What is needed — Give back exactly the lines from the start of the listing to the line containing "PI = math.pi", inclusive, and nothing beyond them.

====== Data excerpt

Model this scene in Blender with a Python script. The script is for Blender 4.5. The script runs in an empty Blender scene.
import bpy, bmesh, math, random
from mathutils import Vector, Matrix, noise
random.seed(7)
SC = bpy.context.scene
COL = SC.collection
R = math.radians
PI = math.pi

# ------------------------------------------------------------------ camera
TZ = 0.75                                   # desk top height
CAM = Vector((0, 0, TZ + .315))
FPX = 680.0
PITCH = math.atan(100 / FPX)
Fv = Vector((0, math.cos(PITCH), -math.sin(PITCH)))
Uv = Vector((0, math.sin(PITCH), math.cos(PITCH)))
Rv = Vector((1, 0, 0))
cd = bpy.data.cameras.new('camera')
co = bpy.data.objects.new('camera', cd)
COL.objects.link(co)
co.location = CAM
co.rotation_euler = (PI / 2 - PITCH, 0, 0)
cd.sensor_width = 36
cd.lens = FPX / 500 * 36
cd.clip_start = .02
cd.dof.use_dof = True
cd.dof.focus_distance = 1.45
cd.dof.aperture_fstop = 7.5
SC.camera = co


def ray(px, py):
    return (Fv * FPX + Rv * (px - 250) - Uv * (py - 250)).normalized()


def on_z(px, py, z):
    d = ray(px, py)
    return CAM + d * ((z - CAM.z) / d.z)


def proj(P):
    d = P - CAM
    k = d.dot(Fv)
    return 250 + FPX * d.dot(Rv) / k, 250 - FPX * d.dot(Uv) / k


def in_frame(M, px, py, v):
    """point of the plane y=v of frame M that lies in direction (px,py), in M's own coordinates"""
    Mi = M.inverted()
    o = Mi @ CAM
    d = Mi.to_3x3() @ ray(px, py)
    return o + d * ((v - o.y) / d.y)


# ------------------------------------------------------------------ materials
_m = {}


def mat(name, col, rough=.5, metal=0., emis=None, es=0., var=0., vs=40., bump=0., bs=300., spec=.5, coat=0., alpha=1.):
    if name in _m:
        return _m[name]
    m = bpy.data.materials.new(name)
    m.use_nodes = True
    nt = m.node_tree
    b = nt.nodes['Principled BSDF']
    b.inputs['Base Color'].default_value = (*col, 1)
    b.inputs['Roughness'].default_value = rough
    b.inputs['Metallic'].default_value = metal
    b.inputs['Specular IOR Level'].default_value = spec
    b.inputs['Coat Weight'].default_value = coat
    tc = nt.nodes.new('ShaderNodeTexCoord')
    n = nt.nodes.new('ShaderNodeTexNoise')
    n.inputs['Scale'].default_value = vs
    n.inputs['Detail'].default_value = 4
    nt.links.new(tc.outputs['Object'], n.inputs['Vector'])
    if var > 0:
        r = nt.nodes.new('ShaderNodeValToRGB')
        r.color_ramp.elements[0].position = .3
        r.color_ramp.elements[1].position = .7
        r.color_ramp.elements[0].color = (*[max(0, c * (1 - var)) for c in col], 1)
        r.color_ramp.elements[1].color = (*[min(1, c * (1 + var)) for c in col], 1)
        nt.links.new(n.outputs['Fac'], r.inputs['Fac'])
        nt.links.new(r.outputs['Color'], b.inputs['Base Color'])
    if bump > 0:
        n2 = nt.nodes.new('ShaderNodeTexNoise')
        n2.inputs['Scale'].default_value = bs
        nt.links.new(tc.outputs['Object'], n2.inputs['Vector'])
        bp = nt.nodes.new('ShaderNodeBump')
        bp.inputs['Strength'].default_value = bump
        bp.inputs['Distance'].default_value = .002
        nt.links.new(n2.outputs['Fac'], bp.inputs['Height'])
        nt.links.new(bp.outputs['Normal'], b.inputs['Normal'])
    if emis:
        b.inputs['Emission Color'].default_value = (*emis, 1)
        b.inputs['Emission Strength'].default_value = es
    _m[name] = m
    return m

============

Answer in full —
Model this scene in Blender with a Python script. The script is for Blender 4.5. The script runs in an empty Blender scene.
import bpy, bmesh, math, random
from mathutils import Vector, Matrix, noise
random.seed(7)
SC = bpy.context.scene
COL = SC.collection
R = math.radians
PI = math.pi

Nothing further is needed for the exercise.